Preparatevi a un viaggio sensoriale che coinvolgerà la mente e il corpo, un percorso che vi innalzerà verso il cielo e vi catapulterà subito dopo nelle viscere dell’Inferno. Nibiru è più che un progetto musicale, è un iter ritualistico di distruzione e rinascita, una sorta di meccanismo magico che si manifesta nella sorprendente versatilità della band torinese.
“Padmalotus” segna un ulteriore passo in avanti per un gruppo che ha saputo mettersi in luce nella scena underground italiana per la bontà e la particolarità di una proposta che di certo non vuole facili consensi, nè cerca ascoltatori che non siano pronti a voler godere di un’opera che richiede concentrazione e completa assuefazione al cammino magico/spirituale creato.
Il disco è un ibrido musicale e concettuale, ci sono palesi riferimenti tanto alle antiche religioni indiane e mesopotamiche quanto alla filosofia crowleyana, mentre l’idioma usato nei quattro imponenti capitoli è l’enochiano, ovvero la lingua degli angeli di ispirazione biblica codificata dal matematico John Dee in epoca elisabettiana.
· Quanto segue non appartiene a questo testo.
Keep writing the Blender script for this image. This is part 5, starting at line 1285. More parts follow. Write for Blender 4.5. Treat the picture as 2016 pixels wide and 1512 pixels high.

Per ogni ulteriore dettaglio sull’opus occulto e conoscitivo che anima il progetto Nibiru, vi rimandiamo all’intervista raccolta dal nostro portale, perchè ora è tempo di parlare di musica.
Scordatevi una forma canzone così come l’avete conosciuta. L’album nasce dall’improvvisazione e dall’estro di un three-piece che non vuole orecchiabilità o melodie pompose, ma travolge comunque con la sua potenza e la sorprendente bellezza delle composizioni. “Padmalotus” è uno sludge lisergico e soffocante, è psichedelia portata agli estremi e fatta esplodere con un’abrasiva noise. Ad un primo momento è difficile abituarsi alla tensione creata dal gruppo, ma il percorso verso la conoscenza richiede abnegazione e apertura mentale.
Come un loto prossimo a fiorire, l’album si svela all’improvviso e ci illumina con una luce accecante, purifica nel suo contorcersi e colpisce rabbiosamente tra distorsioni di chitarre prossime alla cacofonia, un drumming tellurico, spesso lento ma impietoso come una colata lavica e una voce che arriva dalle viscere della terra. I ritmi cambiano, le atmosfere pure, “Padmalotus” è movimento, è un flusso di energia spirituale libera e incontrollata che diventa musica.
I torinesi creano un qualcosa davvero difficile da rendere a parole, ma da vivere in senso assoluto. Se lo ying e lo yang potessero cantare, Nibiru sarebbe la loro voce.